Managing Clients’ Expectations In A Seller’s Market – Part 2/2

Residential Real Estate Attorney Guide Seller Expectation

In my last issue I wrote about managing a client’s expectations in order to avoid turning a happy client into an unhappy (non-referral source) one. Here are a few rules I have come up with to put that plan into effect.

Be careful about telling a buyer we have a deal: We know that a deal is not “done” until both sides sign. But don’t assume our buyers know this important rule. It’s easy for a broker to say “we have a deal” when the parties have a meeting of the minds on price, but before the lawyers reduce the deal to a signed contract. Manage expectations of buyers by explaining that the seller accepts their terms but nothing is legally binding until the contract is signed by both sides. This simple explanation will save a lot of frustration and anger by buyers who are outbid during the contract negotiation phase.
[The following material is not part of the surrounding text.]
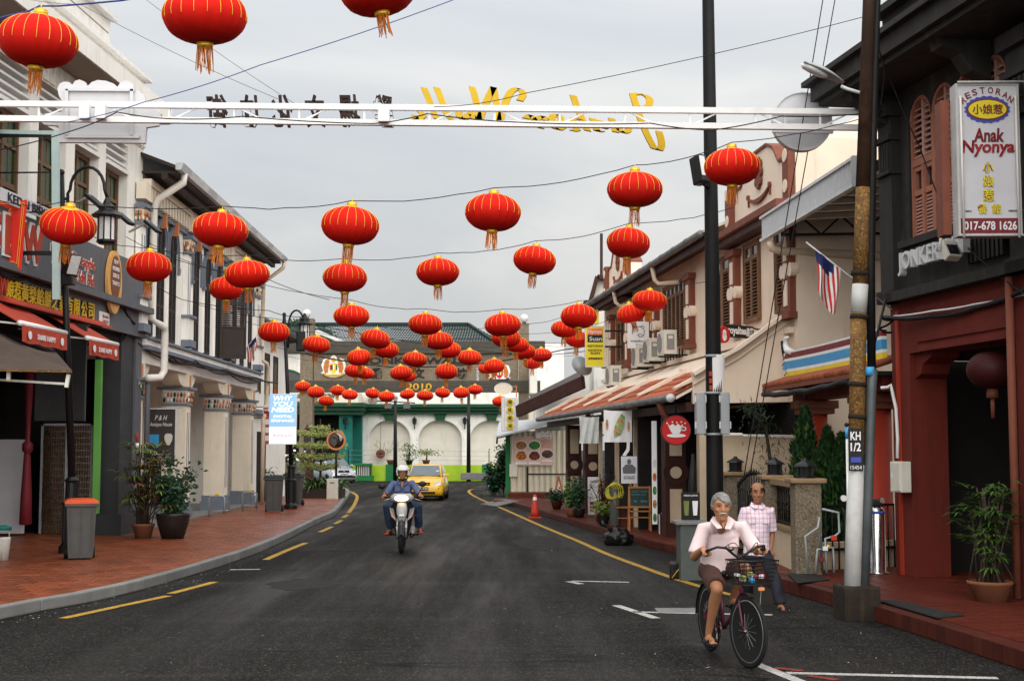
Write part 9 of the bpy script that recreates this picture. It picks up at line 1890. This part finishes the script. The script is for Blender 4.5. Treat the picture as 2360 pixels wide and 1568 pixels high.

Loan approval does not mean clear to close: The issuance of the loan commitment letter by the bank is a milestone along the way to closing. But, understandably, some clients mistakenly think that event means we are closing tomorrow. And it always surprises me when brokers add fuel to the fire by emailing the client something like this: “Congratulations on the loan commitment letter. I spoke to the other broker and everyone can close on Tuesday”. An excited buyer who is anxious to close will now have an expectation that almost surely cannot be met. It’s imperative that we explain to clients the meaning of the issuance of the commitment. It’s important, and a big event, but until the lender announces the magic words “we are clear to close”, leave the champagne uncorked for the moment.

Condominiums do have board packages: I have written extensively on the trend of condominiums to act more and more like cooperatives with respect to the application process. Most buyers think there is no approval process in a condominium. That is true, technically, in as much as most condominium declarations give the board a right of first refusal, as opposed to a right of approval. But be careful. There is still a “waiver package” that must be completed by buyers and their purchase agreement contractually obligates them to do so. The “application” is an application for a waiver, rather than one for approval of the transaction, but this nuance does not necessarily translate into brevity of application requirements. For some inordinate reason, condominiums routinely burden buyers and sellers with onerous waiver packages requiring bank statements, tax returns, and other burdensome financial documentation in order to “evaluate” whether the condominium will exercise its right of first refusal. Prepare buyers, and explain to them that part of the buying process requires this tedious step.